Surge então a inevitável pergunta: essa possibilidade que a Internet nos proporciona, de viver vidas paralelas, é boa ou má? Muitos dizem que ter uma vida virtual paralela tem sido nocivo, pois impede a pessoa de ter relacionamentos “reais”, levando-a ao isolamento frente ao computador. Nossa dona de casa pode satisfazer-se unicamente pela internet, e assim prejudicar seriamente seu relacionamento com o marido, pois prefere viver suas fantasias no chat ao invés de se relacionar com ele. De fato isto pode acontecer.
Assim como também pode acontecer das pessoas usarem a Internet como um meio para conhecer indivíduos com interesses semelhantes, mas que não estão necessariamente próximos fisicamente. A exemplo, nosso amigo blogueiro não tem ninguém em sua sala da 7ª serie que conheça o desenho InuYasha e possa conversar com ele. Na Internet, por outro lado, ele tem acesso à grande comunidade de admiradores do desenho. Assim, ainda que por meio virtual, ele não está mais isolado. Desse modo, existe o risco do isolamento, mas vigora também a possibilidade da integração e a abertura da rede de conhecimentos e de seus relacionamentos.

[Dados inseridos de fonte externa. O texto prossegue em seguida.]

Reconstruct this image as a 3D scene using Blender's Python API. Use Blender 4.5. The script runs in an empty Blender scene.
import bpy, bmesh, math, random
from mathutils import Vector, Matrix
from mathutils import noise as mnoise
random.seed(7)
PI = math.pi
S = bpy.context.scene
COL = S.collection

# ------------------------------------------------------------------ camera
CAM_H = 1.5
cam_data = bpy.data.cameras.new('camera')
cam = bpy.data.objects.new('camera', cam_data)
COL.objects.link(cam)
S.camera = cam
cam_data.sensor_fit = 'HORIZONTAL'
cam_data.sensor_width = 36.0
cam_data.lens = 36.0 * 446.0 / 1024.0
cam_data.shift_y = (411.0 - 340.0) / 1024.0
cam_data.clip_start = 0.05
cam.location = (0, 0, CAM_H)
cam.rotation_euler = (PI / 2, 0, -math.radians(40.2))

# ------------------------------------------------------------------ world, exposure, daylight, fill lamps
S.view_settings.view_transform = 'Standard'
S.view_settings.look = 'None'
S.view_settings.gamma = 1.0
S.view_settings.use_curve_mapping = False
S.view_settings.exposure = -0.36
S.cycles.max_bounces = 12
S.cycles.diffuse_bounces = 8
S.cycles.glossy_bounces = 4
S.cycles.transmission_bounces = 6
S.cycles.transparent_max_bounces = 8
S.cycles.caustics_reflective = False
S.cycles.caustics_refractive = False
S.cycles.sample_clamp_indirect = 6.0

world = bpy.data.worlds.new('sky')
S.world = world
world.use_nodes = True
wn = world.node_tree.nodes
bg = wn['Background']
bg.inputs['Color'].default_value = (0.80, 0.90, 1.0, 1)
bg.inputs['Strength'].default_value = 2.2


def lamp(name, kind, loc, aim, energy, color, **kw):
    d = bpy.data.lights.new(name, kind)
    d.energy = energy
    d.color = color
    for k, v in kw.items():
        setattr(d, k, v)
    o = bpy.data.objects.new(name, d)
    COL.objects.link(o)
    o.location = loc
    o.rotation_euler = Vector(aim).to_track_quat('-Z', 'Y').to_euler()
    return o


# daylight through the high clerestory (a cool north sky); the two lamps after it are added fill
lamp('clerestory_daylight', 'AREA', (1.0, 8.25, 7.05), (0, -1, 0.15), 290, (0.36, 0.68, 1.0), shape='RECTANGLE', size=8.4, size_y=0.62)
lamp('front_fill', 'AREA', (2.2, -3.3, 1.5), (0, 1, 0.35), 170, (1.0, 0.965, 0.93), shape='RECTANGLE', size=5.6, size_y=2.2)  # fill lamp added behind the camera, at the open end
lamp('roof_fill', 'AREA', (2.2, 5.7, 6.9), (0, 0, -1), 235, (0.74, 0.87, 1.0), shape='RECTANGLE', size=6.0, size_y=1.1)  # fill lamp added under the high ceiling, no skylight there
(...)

Pensada como um conjunto de redes, cabos e fluxo de dados virtuais, a Internet é inanimada, composta de equipamentos e máquinas sem intenções próprias. Não é boa ou má em si. Constitui-se num meio de comunicação, que traz a possibilidade da vivência de outra vida. Essa possibilidade de ter uma vida paralela, a meu ver, revela o ser humano assim como ele é, com suas qualidades e seus defeitos. Somos nós, seres humanos, que nos utilizamos dela para expressar o melhor e o pior que há em nós: ela não passa de um meio. O que acontece, muitas vezes é que a Internet funciona como um espelho, revelando o lado negro do ser humano, e essa revelação nos assusta muito. Nossa tendência, então, é culpar a Internet, que não passa de um espelho. Na verdade deveríamos nos preocupar com as pessoas, e não com os espelhos e seus reflexos.